Recorded information:
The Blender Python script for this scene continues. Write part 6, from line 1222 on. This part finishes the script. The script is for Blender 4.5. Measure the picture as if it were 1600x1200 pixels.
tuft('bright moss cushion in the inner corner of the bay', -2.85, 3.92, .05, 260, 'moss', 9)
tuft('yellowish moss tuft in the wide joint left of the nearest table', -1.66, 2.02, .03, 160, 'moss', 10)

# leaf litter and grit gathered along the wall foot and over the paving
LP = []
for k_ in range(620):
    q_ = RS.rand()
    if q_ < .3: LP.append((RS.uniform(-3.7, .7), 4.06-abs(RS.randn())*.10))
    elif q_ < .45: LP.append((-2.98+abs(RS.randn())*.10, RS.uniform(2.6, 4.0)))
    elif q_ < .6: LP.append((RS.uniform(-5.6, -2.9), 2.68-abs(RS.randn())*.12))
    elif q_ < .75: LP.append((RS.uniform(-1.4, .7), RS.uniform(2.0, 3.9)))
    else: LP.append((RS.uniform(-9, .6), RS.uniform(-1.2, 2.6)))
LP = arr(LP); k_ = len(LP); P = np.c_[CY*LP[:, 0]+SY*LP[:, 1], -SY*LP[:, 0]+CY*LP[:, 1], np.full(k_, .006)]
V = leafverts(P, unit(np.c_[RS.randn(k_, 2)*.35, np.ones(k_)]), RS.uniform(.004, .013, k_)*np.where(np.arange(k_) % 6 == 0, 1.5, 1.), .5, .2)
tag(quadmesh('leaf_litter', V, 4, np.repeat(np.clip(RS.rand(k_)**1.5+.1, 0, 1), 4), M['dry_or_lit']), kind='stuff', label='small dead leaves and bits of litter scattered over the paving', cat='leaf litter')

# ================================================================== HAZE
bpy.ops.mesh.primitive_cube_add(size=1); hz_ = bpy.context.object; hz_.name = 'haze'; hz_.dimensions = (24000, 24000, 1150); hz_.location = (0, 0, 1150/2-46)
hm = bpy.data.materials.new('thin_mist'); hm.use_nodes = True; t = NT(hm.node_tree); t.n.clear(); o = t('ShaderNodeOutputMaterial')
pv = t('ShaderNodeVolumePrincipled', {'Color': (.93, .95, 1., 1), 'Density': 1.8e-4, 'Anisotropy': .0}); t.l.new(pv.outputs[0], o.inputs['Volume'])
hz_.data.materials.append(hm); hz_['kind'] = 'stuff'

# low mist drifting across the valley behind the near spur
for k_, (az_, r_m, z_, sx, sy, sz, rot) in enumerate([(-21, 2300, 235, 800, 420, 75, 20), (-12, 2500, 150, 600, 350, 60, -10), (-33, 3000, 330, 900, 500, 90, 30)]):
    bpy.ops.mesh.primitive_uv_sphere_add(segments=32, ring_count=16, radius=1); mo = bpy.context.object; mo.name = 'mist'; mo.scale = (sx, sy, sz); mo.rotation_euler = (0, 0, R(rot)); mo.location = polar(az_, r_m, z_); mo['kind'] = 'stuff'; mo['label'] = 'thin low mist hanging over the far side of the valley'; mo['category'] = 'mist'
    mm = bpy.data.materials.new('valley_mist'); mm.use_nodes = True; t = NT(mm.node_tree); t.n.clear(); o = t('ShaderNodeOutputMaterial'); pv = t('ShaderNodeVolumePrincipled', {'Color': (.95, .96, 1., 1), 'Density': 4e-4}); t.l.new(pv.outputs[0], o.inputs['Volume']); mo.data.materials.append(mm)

Work to do: Retype only the lines running from the top of the listing to the line that holds "tuft('yellowish moss tuft", both ends included.

Result:
The Blender Python script for this scene continues. Write part 6, from line 1222 on. This part finishes the script. The script is for Blender 4.5. Measure the picture as if it were 1600x1200 pixels.
tuft('bright moss cushion in the inner corner of the bay', -2.85, 3.92, .05, 260, 'moss', 9)
tuft('yellowish moss tuft in the wide joint left of the nearest table', -1.66, 2.02, .03, 160, 'moss', 10)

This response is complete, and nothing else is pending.